__PROMPT__.
Please quote exactly the lines below from the line containing "Wp = XV-.002-.628; Lp = YP-YR-.006" to the line containing "(.02, .02, .02, 1)", both lines included, and nothing else.

──────── STORED DATA ────────

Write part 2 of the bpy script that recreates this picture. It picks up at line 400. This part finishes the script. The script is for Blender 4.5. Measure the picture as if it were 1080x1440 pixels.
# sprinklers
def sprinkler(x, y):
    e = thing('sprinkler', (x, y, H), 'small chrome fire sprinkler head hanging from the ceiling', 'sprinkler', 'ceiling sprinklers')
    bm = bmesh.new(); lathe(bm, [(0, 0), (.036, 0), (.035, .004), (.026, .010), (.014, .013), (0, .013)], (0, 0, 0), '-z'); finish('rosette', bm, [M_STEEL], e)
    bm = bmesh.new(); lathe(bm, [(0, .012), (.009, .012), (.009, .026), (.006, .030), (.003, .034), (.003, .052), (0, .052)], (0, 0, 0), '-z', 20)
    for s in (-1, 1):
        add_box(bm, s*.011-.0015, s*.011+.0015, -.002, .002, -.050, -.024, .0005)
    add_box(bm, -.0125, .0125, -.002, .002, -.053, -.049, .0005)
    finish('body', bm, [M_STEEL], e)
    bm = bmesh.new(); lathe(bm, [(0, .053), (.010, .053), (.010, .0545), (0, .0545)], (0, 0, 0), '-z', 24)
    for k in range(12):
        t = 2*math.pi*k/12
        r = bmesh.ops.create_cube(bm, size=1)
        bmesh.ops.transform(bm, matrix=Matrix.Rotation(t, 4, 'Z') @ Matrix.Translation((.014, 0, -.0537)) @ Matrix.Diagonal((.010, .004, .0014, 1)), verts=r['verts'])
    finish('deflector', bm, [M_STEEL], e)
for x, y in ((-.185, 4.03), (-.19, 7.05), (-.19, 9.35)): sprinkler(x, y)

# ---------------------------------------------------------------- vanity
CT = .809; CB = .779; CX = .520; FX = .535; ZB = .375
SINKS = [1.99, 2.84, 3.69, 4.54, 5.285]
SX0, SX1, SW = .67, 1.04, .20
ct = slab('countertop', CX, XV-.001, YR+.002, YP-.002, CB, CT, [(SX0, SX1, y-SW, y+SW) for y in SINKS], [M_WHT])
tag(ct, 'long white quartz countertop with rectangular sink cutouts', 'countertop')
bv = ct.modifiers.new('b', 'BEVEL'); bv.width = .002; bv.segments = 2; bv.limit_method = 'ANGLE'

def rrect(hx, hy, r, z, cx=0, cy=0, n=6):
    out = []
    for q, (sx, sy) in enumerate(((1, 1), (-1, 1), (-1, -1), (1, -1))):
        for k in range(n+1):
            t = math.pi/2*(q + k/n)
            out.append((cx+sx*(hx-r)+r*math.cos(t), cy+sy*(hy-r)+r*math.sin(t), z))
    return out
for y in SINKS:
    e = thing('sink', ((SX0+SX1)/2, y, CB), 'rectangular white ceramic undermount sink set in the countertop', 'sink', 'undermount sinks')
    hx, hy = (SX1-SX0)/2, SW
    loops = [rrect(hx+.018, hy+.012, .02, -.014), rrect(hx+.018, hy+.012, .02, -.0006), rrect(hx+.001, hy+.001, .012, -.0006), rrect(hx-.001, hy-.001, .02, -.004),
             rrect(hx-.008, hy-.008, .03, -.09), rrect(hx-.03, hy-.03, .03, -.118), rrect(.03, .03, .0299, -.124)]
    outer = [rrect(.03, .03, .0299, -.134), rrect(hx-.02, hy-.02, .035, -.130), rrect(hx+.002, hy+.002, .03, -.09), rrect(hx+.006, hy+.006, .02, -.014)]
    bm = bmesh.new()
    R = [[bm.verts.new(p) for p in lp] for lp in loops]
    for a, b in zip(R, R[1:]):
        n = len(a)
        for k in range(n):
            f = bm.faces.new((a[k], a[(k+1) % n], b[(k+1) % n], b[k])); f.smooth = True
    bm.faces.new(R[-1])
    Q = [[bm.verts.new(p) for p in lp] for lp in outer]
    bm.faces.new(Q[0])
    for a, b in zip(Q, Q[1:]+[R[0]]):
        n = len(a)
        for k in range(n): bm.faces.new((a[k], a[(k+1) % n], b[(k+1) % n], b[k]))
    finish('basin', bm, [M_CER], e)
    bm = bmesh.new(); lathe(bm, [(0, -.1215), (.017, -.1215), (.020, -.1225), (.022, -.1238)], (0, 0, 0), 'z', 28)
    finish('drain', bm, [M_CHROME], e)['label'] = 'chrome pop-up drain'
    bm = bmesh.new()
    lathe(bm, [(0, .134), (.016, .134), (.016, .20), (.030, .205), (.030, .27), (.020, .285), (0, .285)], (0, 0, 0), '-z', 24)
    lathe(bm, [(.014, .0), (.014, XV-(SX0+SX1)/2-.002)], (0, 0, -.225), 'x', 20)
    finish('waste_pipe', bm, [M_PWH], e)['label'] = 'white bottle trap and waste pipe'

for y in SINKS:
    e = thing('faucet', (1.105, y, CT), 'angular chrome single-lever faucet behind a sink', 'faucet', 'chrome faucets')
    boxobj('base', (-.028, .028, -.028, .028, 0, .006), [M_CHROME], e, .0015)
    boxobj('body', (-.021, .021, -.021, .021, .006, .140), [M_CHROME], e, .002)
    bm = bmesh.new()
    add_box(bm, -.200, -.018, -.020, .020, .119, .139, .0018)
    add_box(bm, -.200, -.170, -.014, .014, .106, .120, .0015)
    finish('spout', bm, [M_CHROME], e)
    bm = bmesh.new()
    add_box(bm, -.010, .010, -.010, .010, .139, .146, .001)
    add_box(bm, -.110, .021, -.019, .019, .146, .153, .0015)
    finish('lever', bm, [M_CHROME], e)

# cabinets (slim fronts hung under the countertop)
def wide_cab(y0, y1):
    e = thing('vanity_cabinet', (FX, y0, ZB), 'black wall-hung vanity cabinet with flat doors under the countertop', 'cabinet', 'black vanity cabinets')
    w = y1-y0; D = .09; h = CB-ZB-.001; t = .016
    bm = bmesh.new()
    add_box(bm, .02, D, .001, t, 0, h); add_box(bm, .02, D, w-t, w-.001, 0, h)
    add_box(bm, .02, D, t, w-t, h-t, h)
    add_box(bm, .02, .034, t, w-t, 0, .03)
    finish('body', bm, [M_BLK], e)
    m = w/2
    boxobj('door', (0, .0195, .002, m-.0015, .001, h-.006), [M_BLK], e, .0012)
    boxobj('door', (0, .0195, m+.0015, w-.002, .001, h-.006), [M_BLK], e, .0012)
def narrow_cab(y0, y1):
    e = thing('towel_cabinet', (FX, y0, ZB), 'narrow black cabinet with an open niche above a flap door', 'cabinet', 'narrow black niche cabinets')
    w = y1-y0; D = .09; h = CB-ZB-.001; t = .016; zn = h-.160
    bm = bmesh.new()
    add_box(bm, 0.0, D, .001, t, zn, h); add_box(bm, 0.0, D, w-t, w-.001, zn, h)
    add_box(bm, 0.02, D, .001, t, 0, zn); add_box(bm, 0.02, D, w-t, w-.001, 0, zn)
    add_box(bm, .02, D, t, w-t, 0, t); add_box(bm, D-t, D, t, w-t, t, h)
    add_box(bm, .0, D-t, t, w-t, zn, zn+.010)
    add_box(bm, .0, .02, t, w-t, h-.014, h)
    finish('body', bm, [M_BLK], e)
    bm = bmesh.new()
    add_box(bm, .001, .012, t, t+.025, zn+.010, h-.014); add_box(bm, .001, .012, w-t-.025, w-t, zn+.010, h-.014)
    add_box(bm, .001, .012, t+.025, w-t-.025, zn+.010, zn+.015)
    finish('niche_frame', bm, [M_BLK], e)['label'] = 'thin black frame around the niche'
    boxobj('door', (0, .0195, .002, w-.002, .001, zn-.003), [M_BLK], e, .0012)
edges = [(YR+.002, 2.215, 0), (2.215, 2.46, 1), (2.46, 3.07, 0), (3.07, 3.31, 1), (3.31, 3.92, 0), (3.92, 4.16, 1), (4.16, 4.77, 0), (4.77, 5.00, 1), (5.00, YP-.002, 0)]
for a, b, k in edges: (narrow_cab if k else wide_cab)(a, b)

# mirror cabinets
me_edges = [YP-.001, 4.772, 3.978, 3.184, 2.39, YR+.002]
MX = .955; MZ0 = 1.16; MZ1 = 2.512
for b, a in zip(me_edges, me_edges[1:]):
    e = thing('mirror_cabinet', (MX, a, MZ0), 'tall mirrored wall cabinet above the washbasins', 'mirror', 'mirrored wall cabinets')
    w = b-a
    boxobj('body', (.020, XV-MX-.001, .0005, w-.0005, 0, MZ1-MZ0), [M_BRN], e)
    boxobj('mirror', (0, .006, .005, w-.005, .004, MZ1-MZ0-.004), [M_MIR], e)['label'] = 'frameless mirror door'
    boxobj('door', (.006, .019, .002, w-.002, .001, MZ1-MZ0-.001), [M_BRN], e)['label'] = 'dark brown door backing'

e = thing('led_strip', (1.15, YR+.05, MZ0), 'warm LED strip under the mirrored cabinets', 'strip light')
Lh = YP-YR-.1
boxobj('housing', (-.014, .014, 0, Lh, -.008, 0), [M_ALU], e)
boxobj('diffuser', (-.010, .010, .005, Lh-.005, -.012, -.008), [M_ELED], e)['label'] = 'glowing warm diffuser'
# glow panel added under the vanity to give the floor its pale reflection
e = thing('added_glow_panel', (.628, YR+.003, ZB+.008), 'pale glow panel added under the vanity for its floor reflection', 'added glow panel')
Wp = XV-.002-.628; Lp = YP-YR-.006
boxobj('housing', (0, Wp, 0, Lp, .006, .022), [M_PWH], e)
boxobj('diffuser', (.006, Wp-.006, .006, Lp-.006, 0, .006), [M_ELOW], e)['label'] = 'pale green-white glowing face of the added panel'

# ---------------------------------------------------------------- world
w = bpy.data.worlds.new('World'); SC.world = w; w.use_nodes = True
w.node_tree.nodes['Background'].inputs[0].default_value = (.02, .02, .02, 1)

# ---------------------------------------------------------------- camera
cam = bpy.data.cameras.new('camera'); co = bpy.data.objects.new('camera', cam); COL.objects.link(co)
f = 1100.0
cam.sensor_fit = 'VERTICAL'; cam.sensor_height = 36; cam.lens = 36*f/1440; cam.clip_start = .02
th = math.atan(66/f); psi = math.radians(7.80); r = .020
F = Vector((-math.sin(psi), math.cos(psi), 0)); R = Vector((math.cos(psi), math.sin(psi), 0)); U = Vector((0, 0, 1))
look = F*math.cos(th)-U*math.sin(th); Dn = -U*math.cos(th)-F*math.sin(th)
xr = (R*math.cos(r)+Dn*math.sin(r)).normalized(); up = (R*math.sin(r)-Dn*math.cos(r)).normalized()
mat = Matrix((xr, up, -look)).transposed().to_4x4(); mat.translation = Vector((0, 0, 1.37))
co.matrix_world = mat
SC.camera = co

────────

__FINAL ANSWER__.
Wp = XV-.002-.628; Lp = YP-YR-.006
boxobj('housing', (0, Wp, 0, Lp, .006, .022), [M_PWH], e)
boxobj('diffuser', (.006, Wp-.006, .006, Lp-.006, 0, .006), [M_ELOW], e)['label'] = 'pale green-white glowing face of the added panel'

# ---------------------------------------------------------------- world
w = bpy.data.worlds.new('World'); SC.world = w; w.use_nodes = True
w.node_tree.nodes['Background'].inputs[0].default_value = (.02, .02, .02, 1)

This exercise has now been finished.